● What you should do:
Transcribe all of the data exactly. Omit the pictures.

● Dataset extract:
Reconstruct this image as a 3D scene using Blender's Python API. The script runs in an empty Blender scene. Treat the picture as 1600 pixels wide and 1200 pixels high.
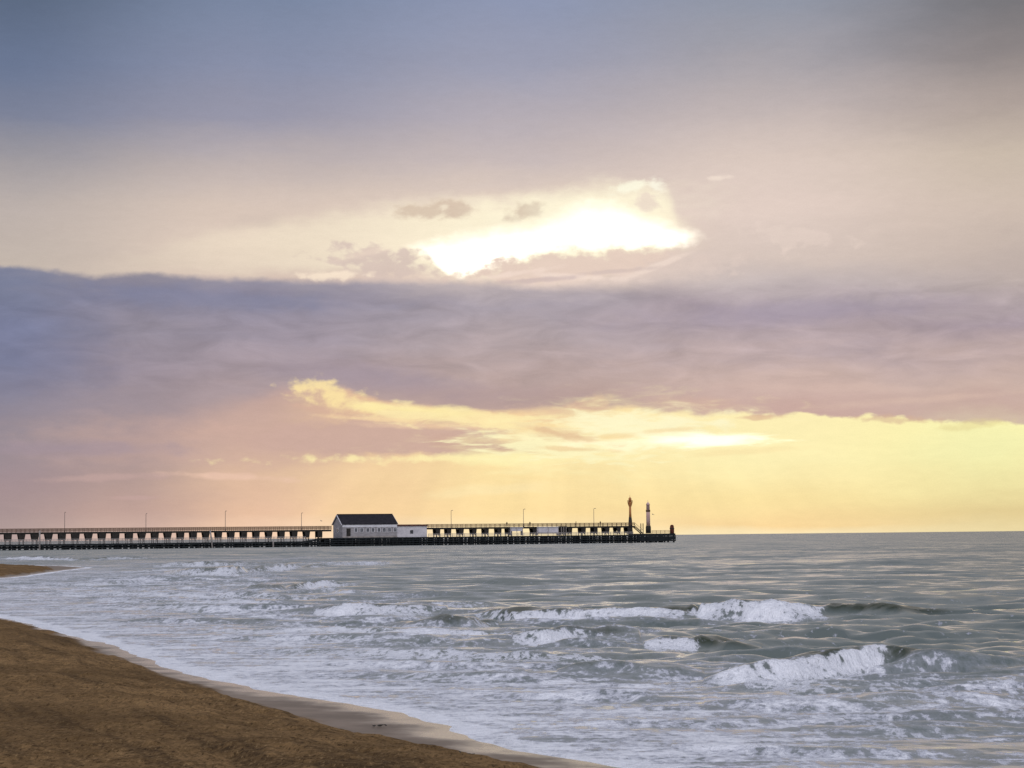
import bpy, bmesh, math, random
import numpy as np
from mathutils import Matrix, Vector

random.seed(7)
rng = np.random.default_rng(11)
scene = bpy.context.scene
col = scene.collection
R = math.radians

# ------------------------------------------------------------------ camera
F_PX = 2986.0          # focal length in photo pixels (1600 wide)
CAM_H = 2.5            # eye height above the still water
ROLL = 0.0107
PITCH = math.atan(238.1 / F_PX)
Fv = Vector((0, math.cos(PITCH), math.sin(PITCH)))
Rv = Vector((1, 0, 0))
Uv = Vector((0, -math.sin(PITCH), math.cos(PITCH)))
cr = math.cos(ROLL) * Rv - math.sin(ROLL) * Uv
cu = math.sin(ROLL) * Rv + math.cos(ROLL) * Uv
cam_d = bpy.data.cameras.new('camera')
cam = bpy.data.objects.new('camera', cam_d)
col.objects.link(cam)
cam.matrix_world = Matrix(((cr.x, cu.x, -Fv.x, 0), (cr.y, cu.y, -Fv.y, 0), (cr.z, cu.z, -Fv.z, CAM_H), (0, 0, 0, 1)))
cam_d.sensor_width = 36
cam_d.lens = 36 * F_PX / 1600
cam_d.clip_start = 0.1
cam_d.clip_end = 200000
scene.camera = cam


def lvl(px, py):
    """photo position -> (x/y, z/y) slope of the sight line"""
    d = cr * (px - 800) + cu * (600 - py) + Fv * F_PX
    return d.x / d.y, d.z / d.y


def ae(px, py):
    """photo position -> azimuth, elevation in degrees"""
    d = (cr * (px - 800) + cu * (600 - py) + Fv * F_PX).normalized()
    return math.degrees(math.atan2(d.x, d.y)), math.degrees(math.asin(d.z))


def at(px, py, z=0.0):
    """photo position -> point of the level plane z"""
    tx, tz = lvl(px, py)
    y = (z - CAM_H) / tz
    return tx * y, y


# ------------------------------------------------------------------ node helper
def lin(c):
    out = []
    for v in c:
        v = v / 255.0
        out.append(v / 12.92 if v <= 0.04045 else ((v + 0.055) / 1.055) ** 2.4)
    return tuple(out)


class NT:
    def __init__(self, tree):
        self.t = tree
        tree.nodes.clear()

    def node(self, typ, **kw):
        n = self.t.nodes.new(typ)
        for k, v in kw.items():
            setattr(n, k, v)
        return n

    def put(self, sock, v):
        if isinstance(v, S):
            self.t.links.new(v.s, sock)
        elif isinstance(v, bpy.types.NodeSocket):
            self.t.links.new(v, sock)
        else:
            if sock.type == 'RGBA' and len(v) == 3:
                v = (*v, 1)
            sock.default_value = v

    def math(self, op, a, b=None, c=None, clamp=False):
        n = self.node('ShaderNodeMath', operation=op, use_clamp=clamp)
        self.put(n.inputs[0], a)
        if b is not None:
            self.put(n.inputs[1], b)
        if c is not None:
            self.put(n.inputs[2], c)
        return S(self, n.outputs[0])

    def smooth(self, v, a, b, ta=0.0, tb=1.0, kind='SMOOTHSTEP'):
        n = self.node('ShaderNodeMapRange', interpolation_type=kind, clamp=True)
        self.put(n.inputs['Value'], v)
        self.put(n.inputs['From Min'], a)
        self.put(n.inputs['From Max'], b)
        self.put(n.inputs['To Min'], ta)
        self.put(n.inputs['To Max'], tb)
        return S(self, n.outputs['Result'])

    def mix(self, a, b, f, blend='MIX'):
        n = self.node('ShaderNodeMix', data_type='RGBA', blend_type=blend, clamp_factor=True)
        self.put(n.inputs[0], f)
        self.put(n.inputs[6], a)
        self.put(n.inputs[7], b)
        return S(self, n.outputs[2])

    def xyz(self, x, y, z=0.0):
        n = self.node('ShaderNodeCombineXYZ')
        for i, v in enumerate((x, y, z)):
            self.put(n.inputs[i], v)
        return S(self, n.outputs[0])

    def noise(self, vec, scale=1.0, detail=4.0, rough=0.55, dist=0.0):
        n = self.node('ShaderNodeTexNoise', noise_dimensions='3D')
        self.put(n.inputs['Vector'], vec)
        n.inputs['Scale'].default_value = scale
        n.inputs['Detail'].default_value = detail
        n.inputs['Roughness'].default_value = rough
        n.inputs['Distortion'].default_value = dist
        return S(self, n.outputs[0])

    def ramp(self, f, stops, interp='LINEAR'):
        n = self.node('ShaderNodeValToRGB')
        cr_ = n.color_ramp
        cr_.interpolation = interp
        stops = sorted(stops)
        while len(cr_.elements) < len(stops):
            cr_.elements.new(0.5)
        for e, (p, c) in zip(cr_.elements, stops):
            e.position = p
            e.color = (*c, 1) if isinstance(c, tuple) else (c, c, c, 1)
        self.put(n.inputs[0], f)
        return S(self, n.outputs[0])


class S:
    def __init__(self, nt, s):
        self.nt, self.s = nt, s

    def __add__(self, o): return self.nt.math('ADD', self, o)
    __radd__ = __add__
    def __mul__(self, o): return self.nt.math('MULTIPLY', self, o)
    __rmul__ = __mul__
    def __sub__(self, o): return self.nt.math('SUBTRACT', self, o)
    def __rsub__(self, o): return self.nt.math('SUBTRACT', o, self)
    def __truediv__(self, o): return self.nt.math('DIVIDE', self, o)


# ------------------------------------------------------------------ sky
SUN_AZ, SUN_EL = ae(930, 350)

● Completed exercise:
Reconstruct this image as a 3D scene using Blender's Python API. The script runs in an empty Blender scene. Treat the picture as 1600 pixels wide and 1200 pixels high.
import bpy, bmesh, math, random
import numpy as np
from mathutils import Matrix, Vector

random.seed(7)
rng = np.random.default_rng(11)
scene = bpy.context.scene
col = scene.collection
R = math.radians

# ------------------------------------------------------------------ camera
F_PX = 2986.0          # focal length in photo pixels (1600 wide)
CAM_H = 2.5            # eye height above the still water
ROLL = 0.0107
PITCH = math.atan(238.1 / F_PX)
Fv = Vector((0, math.cos(PITCH), math.sin(PITCH)))
Rv = Vector((1, 0, 0))
Uv = Vector((0, -math.sin(PITCH), math.cos(PITCH)))
cr = math.cos(ROLL) * Rv - math.sin(ROLL) * Uv
cu = math.sin(ROLL) * Rv + math.cos(ROLL) * Uv
cam_d = bpy.data.cameras.new('camera')
cam = bpy.data.objects.new('camera', cam_d)
col.objects.link(cam)
cam.matrix_world = Matrix(((cr.x, cu.x, -Fv.x, 0), (cr.y, cu.y, -Fv.y, 0), (cr.z, cu.z, -Fv.z, CAM_H), (0, 0, 0, 1)))
cam_d.sensor_width = 36
cam_d.lens = 36 * F_PX / 1600
cam_d.clip_start = 0.1
cam_d.clip_end = 200000
scene.camera = cam


def lvl(px, py):
    """photo position -> (x/y, z/y) slope of the sight line"""
    d = cr * (px - 800) + cu * (600 - py) + Fv * F_PX
    return d.x / d.y, d.z / d.y


def ae(px, py):
    """photo position -> azimuth, elevation in degrees"""
    d = (cr * (px - 800) + cu * (600 - py) + Fv * F_PX).normalized()
    return math.degrees(math.atan2(d.x, d.y)), math.degrees(math.asin(d.z))


def at(px, py, z=0.0):
    """photo position -> point of the level plane z"""
    tx, tz = lvl(px, py)
    y = (z - CAM_H) / tz
    return tx * y, y


# ------------------------------------------------------------------ node helper
def lin(c):
    out = []
    for v in c:
        v = v / 255.0
        out.append(v / 12.92 if v <= 0.04045 else ((v + 0.055) / 1.055) ** 2.4)
    return tuple(out)


class NT:
    def __init__(self, tree):
        self.t = tree
        tree.nodes.clear()

    def node(self, typ, **kw):
        n = self.t.nodes.new(typ)
        for k, v in kw.items():
            setattr(n, k, v)
        return n

    def put(self, sock, v):
        if isinstance(v, S):
            self.t.links.new(v.s, sock)
        elif isinstance(v, bpy.types.NodeSocket):
            self.t.links.new(v, sock)
        else:
            if sock.type == 'RGBA' and len(v) == 3:
                v = (*v, 1)
            sock.default_value = v

    def math(self, op, a, b=None, c=None, clamp=False):
        n = self.node('ShaderNodeMath', operation=op, use_clamp=clamp)
        self.put(n.inputs[0], a)
        if b is not None:
            self.put(n.inputs[1], b)
        if c is not None:
            self.put(n.inputs[2], c)
        return S(self, n.outputs[0])

    def smooth(self, v, a, b, ta=0.0, tb=1.0, kind='SMOOTHSTEP'):
        n = self.node('ShaderNodeMapRange', interpolation_type=kind, clamp=True)
        self.put(n.inputs['Value'], v)
        self.put(n.inputs['From Min'], a)
        self.put(n.inputs['From Max'], b)
        self.put(n.inputs['To Min'], ta)
        self.put(n.inputs['To Max'], tb)
        return S(self, n.outputs['Result'])

    def mix(self, a, b, f, blend='MIX'):
        n = self.node('ShaderNodeMix', data_type='RGBA', blend_type=blend, clamp_factor=True)
        self.put(n.inputs[0], f)
        self.put(n.inputs[6], a)
        self.put(n.inputs[7], b)
        return S(self, n.outputs[2])

    def xyz(self, x, y, z=0.0):
        n = self.node('ShaderNodeCombineXYZ')
        for i, v in enumerate((x, y, z)):
            self.put(n.inputs[i], v)
        return S(self, n.outputs[0])

    def noise(self, vec, scale=1.0, detail=4.0, rough=0.55, dist=0.0):
        n = self.node('ShaderNodeTexNoise', noise_dimensions='3D')
        self.put(n.inputs['Vector'], vec)
        n.inputs['Scale'].default_value = scale
        n.inputs['Detail'].default_value = detail
        n.inputs['Roughness'].default_value = rough
        n.inputs['Distortion'].default_value = dist
        return S(self, n.outputs[0])

    def ramp(self, f, stops, interp='LINEAR'):
        n = self.node('ShaderNodeValToRGB')
        cr_ = n.color_ramp
        cr_.interpolation = interp
        stops = sorted(stops)
        while len(cr_.elements) < len(stops):
            cr_.elements.new(0.5)
        for e, (p, c) in zip(cr_.elements, stops):
            e.position = p
            e.color = (*c, 1) if isinstance(c, tuple) else (c, c, c, 1)
        self.put(n.inputs[0], f)
        return S(self, n.outputs[0])


class S:
    def __init__(self, nt, s):
        self.nt, self.s = nt, s

    def __add__(self, o): return self.nt.math('ADD', self, o)
    __radd__ = __add__
    def __mul__(self, o): return self.nt.math('MULTIPLY', self, o)
    __rmul__ = __mul__
    def __sub__(self, o): return self.nt.math('SUBTRACT', self, o)
    def __rsub__(self, o): return self.nt.math('SUBTRACT', o, self)
    def __truediv__(self, o): return self.nt.math('DIVIDE', self, o)


# ------------------------------------------------------------------ sky
SUN_AZ, SUN_EL = ae(930, 350)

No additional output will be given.